Exercise requirements
Retype only the lines below from the one with "Write the USD" to the one with "V = lambda *a: np.array(a, float)", inclusive, skipping every image.

Given records

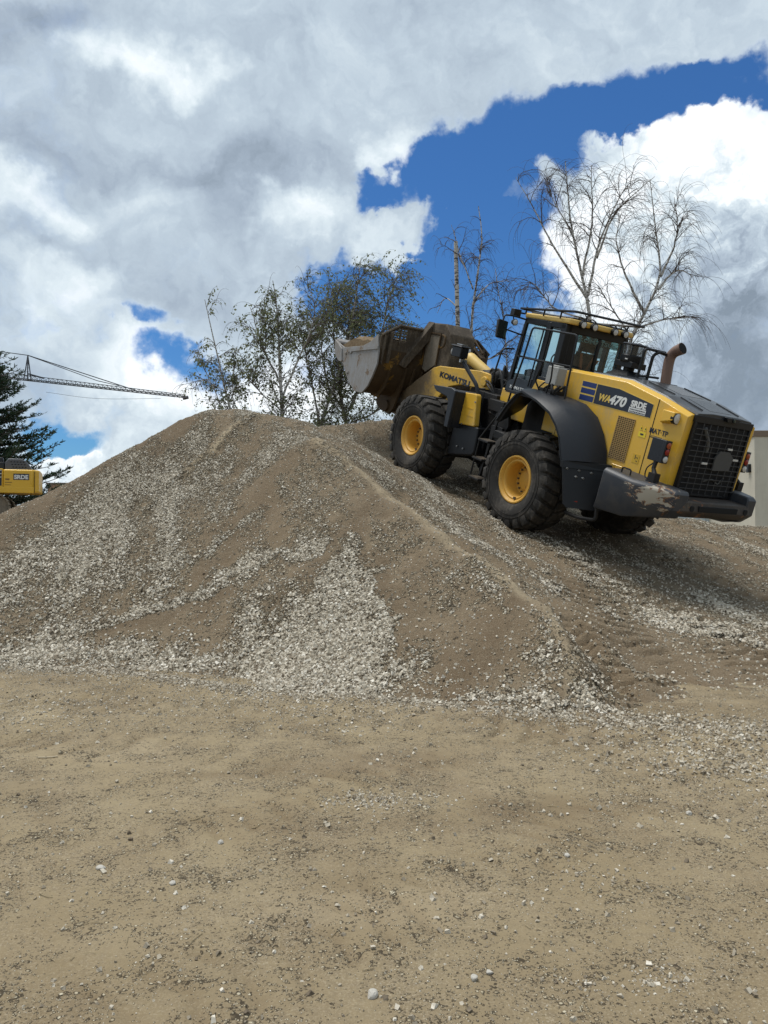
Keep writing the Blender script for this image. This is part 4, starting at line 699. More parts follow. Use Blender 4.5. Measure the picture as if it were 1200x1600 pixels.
nt.links.new(c_, b_.inputs['Base Color']); b_.inputs['Roughness'].default_value = .5; nt.links.new(bump_(nt, ramp_(nt, w_, [(-.02, 1.), (.05, 0.)]), .5, .01), b_.inputs['Normal'])
M_SCR = paint('bare_scraped_metal', (.46, .42, .36), .7, (.25, .14, .07), .5, chips=((.045, .048, .055), 3.0, .54), scale=3, bump=.6)
for s in (1, -1):
    pl = [(-1.74, 1.31), (-2.28, 1.30), (-2.62, 1.15), (-2.86, .98), (-2.88, .72), (-1.74, .72)]; lo = [(-1.66, 1.24), (-2.25, 1.24), (-2.55, 1.06), (-2.76, .88), (-2.78, .72), (-1.66, .72)]
    if s < 0: pl = [(x, y * .90) for x, y in pl]; lo = [(x, y * .90) for x, y in lo]
    zt = [1.54, 1.50, 1.50, 1.50, 1.50, 1.54]; zm = [1.06, 1.12, 1.20, 1.22, 1.22, 1.06]; zb = [.88, .92, 1.02, 1.08, 1.08, .88]
    top_ = [(x + (.03 if x < -2.5 else 0), (y - .05 if y > .8 else y) * s, z) for (x, y), z in zip(pl, zt)]
    f = MB().loft([[(x, y * s, z) for (x, y), z in zip(lo, zb)], [(x, y * s, z) for (x, y), z in zip(pl, zm)], [(x, y * s, z - .05) for (x, y), z in zip(pl, zt)], top_]); cw = f.obj('counterweight', M_CWS, LD, 30, .02)
    f = MB().tube(bend([(-1.95, 1.15 * s, 1.52), (-1.95, 1.15 * s, 1.60), (-2.12, 1.15 * s, 1.60), (-2.12, 1.15 * s, 1.52)], .03), .012, 6); f.obj('grab_handle', M_BLK, cw)
f = MB().loft([[(-1.9, -.98, 1.06), (-1.9, .98, 1.06), (-2.70, .98, 1.09), (-2.80, .7, 1.12), (-2.80, -.7, 1.12), (-2.70, -.90, 1.09)], [(-1.9, -.92, 1.20), (-1.9, 1.0, 1.20), (-2.82, 1.0, 1.20), (-2.91, .75, 1.22), (-2.91, -.70, 1.22), (-2.80, -.92, 1.20)], [(-1.9, -.90, 1.37), (-1.9, .98, 1.37), (-2.78, .98, 1.37), (-2.87, .75, 1.37), (-2.87, -.70, 1.37), (-2.76, -.90, 1.37)]])
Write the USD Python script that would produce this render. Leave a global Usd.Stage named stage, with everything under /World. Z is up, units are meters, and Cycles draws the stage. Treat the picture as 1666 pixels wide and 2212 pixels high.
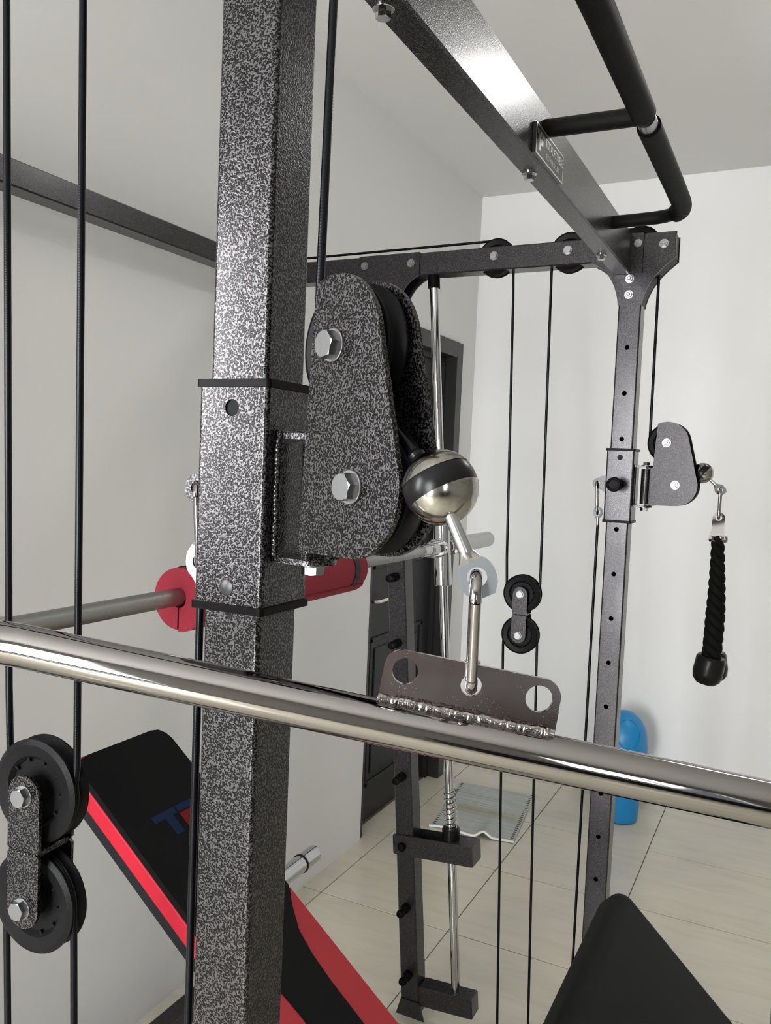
import math
import numpy as np
import trimesh
import manifold3d as m3
from shapely.geometry import Polygon, Point, box as sbox
from shapely.ops import unary_union
from shapely import affinity
import usdkit
import meshkit
from pxr import Usd, UsdGeom, UsdLux, UsdShade, Gf, Sdf

stage = Usd.Stage.CreateInMemory()
UsdGeom.SetStageUpAxis(stage, UsdGeom.Tokens.z)
UsdGeom.SetStageMetersPerUnit(stage, 1.0)
UsdGeom.Xform.Define(stage, '/World')
UsdGeom.Scope.Define(stage, '/World/Looks')
rng = np.random.default_rng(7)
PI = math.pi
V = lambda *a: np.array(a, float)

# ------------------------------------------------------------------ camera
CAM = V(0, 0, 1.58)
YAW, PITCH, ROLL = 0.4621, -0.0588555, 0.0422435
F_PX, W_PX = 1792.0, 1666.0
fwd = V(-math.sin(YAW) * math.cos(PITCH), math.cos(YAW) * math.cos(PITCH), math.sin(PITCH))
rgt = V(math.cos(YAW), math.sin(YAW), 0)
upv = np.cross(rgt, fwd)
c_, s_ = math.cos(ROLL), math.sin(ROLL)
cr, cu = c_ * rgt + s_ * upv, -s_ * rgt + c_ * upv
cam = UsdGeom.Camera.Define(stage, '/World/camera')
cam.CreateHorizontalApertureAttr(36.0)
cam.CreateVerticalApertureAttr(36.0 * 2212 / 1666)
cam.CreateFocalLengthAttr(36.0 * F_PX / W_PX)
cam.CreateClippingRangeAttr(Gf.Vec2f(0.02, 100))
M4 = np.eye(4)
M4[0, :3], M4[1, :3], M4[2, :3], M4[3, :3] = cr, cu, -fwd, CAM
cam.AddTransformOp().Set(Gf.Matrix4d(M4.tolist()))
cam.CreateExposureAttr(0.58)

# ------------------------------------------------------------------ daylight and lamp
XW, XR, YB, YF, ZC = -1.556, 3.3, 4.09, -2.6, 2.963       # left, right, back, front walls and ceiling


def rect_light(name, pos, normal, up, w, h, power, color):
    n = np.array(normal, float); n /= np.linalg.norm(n)
    u = np.array(up, float); r = np.cross(u, -n * -1); r = np.cross(u, n)
    l = UsdLux.RectLight.Define(stage, '/World/' + name)
    l.CreateWidthAttr(w); l.CreateHeightAttr(h); l.CreateIntensityAttr(power)
    l.CreateColorAttr(Gf.Vec3f(*color))
    m = np.eye(4); m[0, :3], m[1, :3], m[2, :3], m[3, :3] = r, u, n * -1, pos
    if np.linalg.det(m[:3, :3]) < 0:
        m[0, :3] = -r
    l.AddTransformOp().Set(Gf.Matrix4d(m.tolist()))
    return l


WIN1 = (-1.42, -0.35, 0.10, 2.35)     # on the front wall: x0, x1, z0, z1
WIN2 = (1.75, 2.95, 0.95, 2.25)       # on the front wall, further right: x0, x1, z0, z1
WIN3 = (-1.55, -0.50, 1.05, 2.30)     # on the left wall, behind the camera: y0, y1, z0, z1
DAY = (0.97, 0.985, 1.0)
TILT = math.radians(20)                # sky light comes in from above
TC, TS_ = math.cos(TILT), math.sin(TILT)
rect_light('daylight', (sum(WIN1[:2]) / 2, YF - 0.42, sum(WIN1[2:]) / 2 + 0.08), (0, TC, -TS_), (0, TS_, TC), WIN1[1] - WIN1[0], WIN1[3] - WIN1[2], 28.0, DAY)
rect_light('daylight_001', (sum(WIN2[:2]) / 2, YF - 0.55, sum(WIN2[2:]) / 2 + 0.15), (0, TC, -TS_), (0, TS_, TC), WIN2[1] - WIN2[0], WIN2[3] - WIN2[2], 6.0, DAY)
rect_light('daylight_002', (XW - 0.55, sum(WIN3[:2]) / 2, sum(WIN3[2:]) / 2 + 0.15), (TC, 0, -TS_), (TS_, 0, TC), WIN3[1] - WIN3[0], WIN3[3] - WIN3[2], 32.0, DAY)
LAMP = V(0.30, 2.80, ZC)
dome = UsdLux.DomeLight.Define(stage, '/World/sky')
dome.CreateIntensityAttr(0.1); dome.CreateColorAttr(Gf.Vec3f(0.8, 0.9, 1.0))

# ------------------------------------------------------------------ materials
MAT = {}


def mat(name, nodes, links=(), surface='p.BSDF'):
    MAT[name] = usdkit.material(stage, '/World/Looks/' + name, nodes, links, surface=surface)


def plain(name, color, rough=0.5, metal=0.0, spec=0.5, coat=0.0, bump=None):
    nodes = {'p': ('principled_bsdf', dict(base_color=color, roughness=rough, metallic=metal, specular_ior_level=spec, coat_weight=coat))}
    links = []
    if bump:
        scale, dist = bump
        nodes['g'] = ('geometry', {})
        nodes['n'] = ('noise_texture', dict(scale=scale, detail=3.0, roughness=0.6))
        nodes['b'] = ('bump', dict(strength=1.0, distance=dist))
        links += [('g.position', 'n.vector'), ('n.fac', 'b.height'), ('b.normal', 'p.normal')]
    mat(name, nodes, links)


# hammer-tone enamel: dark pits in a light metallic web
def enamel(name, dark, light, bump):
    mat(name, {
        'g': ('geometry', {}),
        'w': ('noise_texture', dict(scale=260.0, detail=1.0, roughness=0.5)),
        'wm': ('mix', dict(mix_type='linear_light', fac=0.0016)),
        'v': ('voronoi_texture', dict(scale=640.0, feature='smooth_f1', smoothness=0.25, randomness=1.0)),
        'r': ('rgb_ramp', dict(ramp=[(0.0, (0, 0, 0)), (0.50, (0.0, 0.0, 0.0)), (0.64, (1, 1, 1)), (1.0, (1, 1, 1))])),
        'c': ('mix', dict(color1=dark, color2=light)),
        'ro': ('map_range', dict(from_min=0.0, from_max=1.0, to_min=0.24, to_max=0.30)),
        'b': ('bump', dict(strength=0.7, distance=bump)),
        'p': ('principled_bsdf', dict(metallic=0.7, roughness=0.38, specular_ior_level=0.2, coat_weight=0.20, coat_roughness=0.16)),
    }, [('g.position', 'w.vector'), ('g.position', 'wm.color1'), ('w.color', 'wm.color2'), ('wm.color', 'v.vector'), ('v.distance', 'r.fac'),
        ('r.color', 'c.fac'), ('c.color', 'p.base_color'), ('v.distance', 'b.height'), ('b.normal', 'p.normal'), ('r.color', 'ro.value'), ('ro.result', 'p.roughness')])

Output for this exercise
Write the USD Python script that would produce this render. Leave a global Usd.Stage named stage, with everything under /World. Z is up, units are meters, and Cycles draws the stage. Treat the picture as 1666 pixels wide and 2212 pixels high.
import math
import numpy as np
import trimesh
import manifold3d as m3
from shapely.geometry import Polygon, Point, box as sbox
from shapely.ops import unary_union
from shapely import affinity
import usdkit
import meshkit
from pxr import Usd, UsdGeom, UsdLux, UsdShade, Gf, Sdf

stage = Usd.Stage.CreateInMemory()
UsdGeom.SetStageUpAxis(stage, UsdGeom.Tokens.z)
UsdGeom.SetStageMetersPerUnit(stage, 1.0)
UsdGeom.Xform.Define(stage, '/World')
UsdGeom.Scope.Define(stage, '/World/Looks')
rng = np.random.default_rng(7)
PI = math.pi
V = lambda *a: np.array(a, float)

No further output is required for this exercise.